O prof. FREITAS DO AMARAL distingue três possíveis situações de formalidades não essenciais: as formalidades que a lei declarar indispensáveis, aquelas cuja preterição não tenha impedido a concessão das finalidades visadas pela lei ao exigi-las, caso em que ocorrerá uma degradação de formalidades essenciais e não essenciais e as formalidades meramente burocráticas, de caracter interno. Porém, apenas estas últimas são verdadeiras formalidades não essenciais, pois relativamente às primeiras, se é a própria lei que dispensa o cumprimento então esta será facultativa ou não obrigatória e quanto às segundas, as chamadas “degradações de formalidades em não essenciais” constituem casos de verdadeiras formalidades essenciais.

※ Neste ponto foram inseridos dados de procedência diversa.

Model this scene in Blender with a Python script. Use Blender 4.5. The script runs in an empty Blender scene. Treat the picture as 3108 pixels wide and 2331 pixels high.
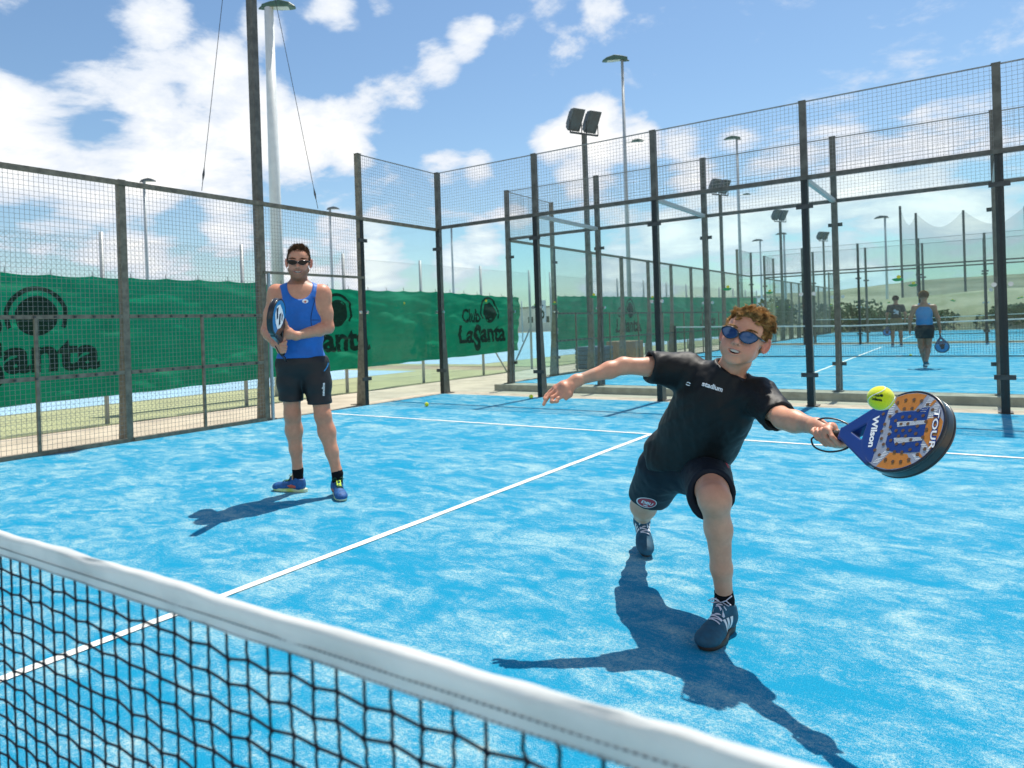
import bpy, math, random
import numpy as np
from mathutils import Vector, Matrix, noise as mnoise
from mathutils.bvhtree import BVHTree

random.seed(7)
rng = np.random.default_rng(7)
scene = bpy.context.scene
COL = scene.collection
PI = math.pi

# ------------------------------------------------------------------ camera, sky, sun, exposure
cam_d = bpy.data.cameras.new('camera')
cam = bpy.data.objects.new('camera', cam_d)
COL.objects.link(cam)
CR = Vector((0.796609, 0.603622, -0.032466)); CU = Vector((0.023813, 0.022329, 0.999467)); CF = Vector((-0.604025, 0.796958, -0.003413))
CAM = Vector((2.77931, -0.42753, 1.19144))
cam.matrix_world = Matrix(((CR.x, CU.x, -CF.x, CAM.x), (CR.y, CU.y, -CF.y, CAM.y), (CR.z, CU.z, -CF.z, CAM.z), (0, 0, 0, 1)))
cam_d.sensor_fit = 'HORIZONTAL'
cam_d.sensor_width = 36.0
cam_d.lens = 25.243
cam_d.shift_x = 0.07529
cam_d.shift_y = -0.05219
cam_d.clip_start = 0.02
cam_d.clip_end = 3000
cam_d.dof.use_dof = True
cam_d.dof.focus_distance = 2.72
cam_d.dof.aperture_fstop = 5.6
scene.camera = cam
scene.cycles.transparent_max_bounces = 40
scene.cycles.max_bounces = 8

SUN_EL = math.radians(64.5)
scene.view_settings.view_transform = 'Standard'
scene.view_settings.look = 'None'
scene.view_settings.exposure = 0.36
scene.view_settings.gamma = 1.0
scene.view_settings.use_curve_mapping = False

sun_d = bpy.data.lights.new('sun', 'SUN')
sun_d.energy = 4.8
sun_d.angle = math.radians(0.5)
sun_d.color = (1.0, 0.945, 0.85)
sun = bpy.data.objects.new('sun', sun_d)
COL.objects.link(sun)
sun.rotation_euler = Vector((-0.006, -0.477, -1.0)).to_track_quat('-Z', 'Y').to_euler()
sun.location = (0, 20, 40)


class NT:
    """small helper for node trees"""
    def __init__(self, tree):
        self.t = tree
        self.x = 0

    def n(self, kind, **kw):
        nd = self.t.nodes.new(kind)
        nd.location = (self.x, 0)
        self.x += 30
        for k, v in kw.items():
            if k.startswith('i_'):
                nd.inputs[k[2:].replace('_', ' ')].default_value = v
            else:
                setattr(nd, k, v)
        return nd

    def l(self, a, b):
        self.t.links.new(a, b)

    def put(self, sock, v):
        if hasattr(v, 'is_output') or hasattr(v, 'node'):
            self.t.links.new(v, sock)
        else:
            sock.default_value = v

    def math(self, op, a, b=None, c=None, clamp=False):
        nd = self.n('ShaderNodeMath', operation=op, use_clamp=clamp)
        for i, v in enumerate((a, b, c)):
            if v is not None:
                self.put(nd.inputs[i], v)
        return nd.outputs[0]

    def vmath(self, op, a, b=None, c=None):
        nd = self.n('ShaderNodeVectorMath', operation=op)
        for i, v in enumerate((a, b, c)):
            if v is not None:
                self.put(nd.inputs[i], v)
        return nd.outputs[1] if op in ('DOT_PRODUCT', 'LENGTH', 'DISTANCE') else nd.outputs[0]

    def noise(self, vec, scale, detail=4, rough=0.5, dist=0.0, out=0):
        nd = self.n('ShaderNodeTexNoise')
        if vec is not None:
            self.l(vec, nd.inputs['Vector'])
        nd.inputs['Scale'].default_value = scale
        nd.inputs['Detail'].default_value = detail
        nd.inputs['Roughness'].default_value = rough
        nd.inputs['Distortion'].default_value = dist
        return nd.outputs[out]

    def ramp(self, fac, stops, interp='LINEAR'):
        nd = self.n('ShaderNodeValToRGB')
        cr = nd.color_ramp
        cr.interpolation = interp
        while len(cr.elements) < len(stops):
            cr.elements.new(0.5)
        for e, (pos, c) in zip(cr.elements, stops):
            e.position = pos
            e.color = (c[0], c[1], c[2], 1) if hasattr(c, '__len__') else (c, c, c, 1)
        self.l(fac, nd.inputs[0])
        return nd.outputs[0]

    def mix(self, fac, a, b, blend='MIX'):
        nd = self.n('ShaderNodeMix', data_type='RGBA', blend_type=blend)
        self.put(nd.inputs[0], fac)
        for i, v in ((6, a), (7, b)):
            if isinstance(v, (tuple, list)):
                v = (v[0], v[1], v[2], 1.0)
            self.put(nd.inputs[i], v)
        return nd.outputs[2]

    def smooth(self, x, a, b):
        nd = self.n('ShaderNodeMapRange', interpolation_type='SMOOTHSTEP')
        self.put(nd.inputs[0], x)
        nd.inputs[1].default_value = a
        nd.inputs[2].default_value = b
        return nd.outputs[0]


# ---- sky: Nishita + broken cumulus fixed in the sky (directions are world azimuth / height)
world = bpy.data.worlds.new('World')
scene.world = world
world.use_nodes = True
wt = world.node_tree
wt.nodes.clear()
W = NT(wt)
tc = W.n('ShaderNodeTexCoord')
D = tc.outputs['Generated']
sky = W.n('ShaderNodeTexSky', sky_type='NISHITA', sun_disc=False)
sky.sun_elevation = SUN_EL
sky.sun_rotation = 0.0
sky.air_density = 1.15
sky.dust_density = 0.3
sky.ozone_density = 1.5
sep = W.n('ShaderNodeSeparateXYZ')
W.l(D, sep.inputs[0])
zc = W.math('MAXIMUM', sep.outputs['Z'], 0.0)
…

Esta distinção é decisiva para resolver a questão de saber se a violação de determinada norma externa gera ou não dever de indemnizar da Administração.

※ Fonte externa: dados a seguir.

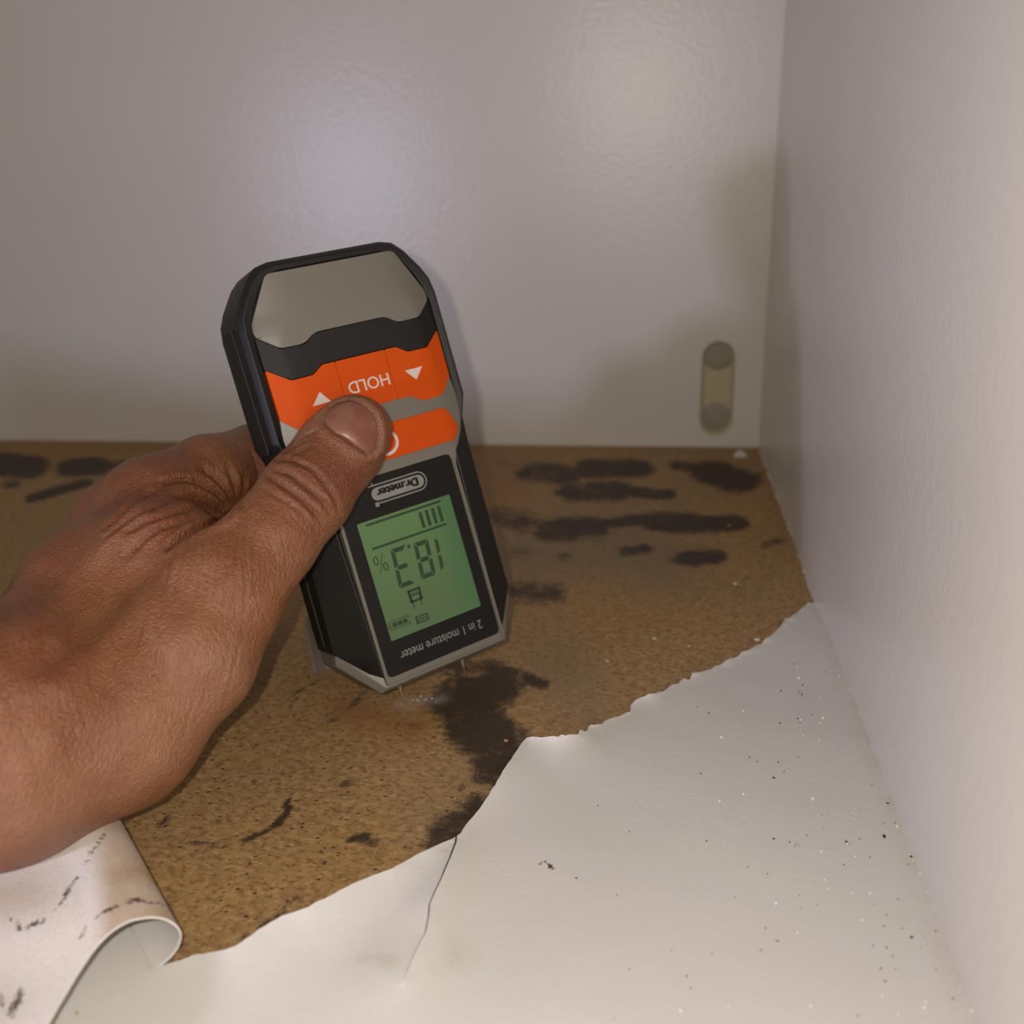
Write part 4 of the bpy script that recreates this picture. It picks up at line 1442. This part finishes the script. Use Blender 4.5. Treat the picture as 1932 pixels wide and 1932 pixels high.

Para além dos casos das chamadas formalidades não essenciais ou meras irregularidades, cuja violação não chega a gerar a invalidade do acto administrativo, a chamada “teoria dos meios inoperantes” e o principio do aproveitamento do acto administrativo apenas podem conduzir à não anulação de actos feridos de ilegalidade procedimental e formal em dois casos: quando o interesse tutelado pela norma violada venha mostrar-se satisfeito, ainda que por “por portas travessas” ou quando o acto praticado fosse de tal maneira vinculado, quanto ao conteúdo e quanto à oportunidade, ou quando, o que para o efeito dá no mesmo, pelas circunstâncias concretas do caso a margem de livre decisão administrativa estivesse reduzida de tal forma, que não pudesse senão ter o conteúdo com que efectivamente foi praticado, e devesse ter sido praticado na ocasião em que o foi.

A questão de saber se o particular afectado por um acto administrativo ferido de ilegalidade externa- orgânica, procedimental, formal- tem direito a obter da Administração uma indemnização pelos danos que sofreu em consequência do acto, justifica-se sobretudo pela inaptidão geral das normas externas para conformarem directamente o conteúdo decisório dos actos administrativos e para assegurarem ao particular a satisfação do seu interesse material de fundo.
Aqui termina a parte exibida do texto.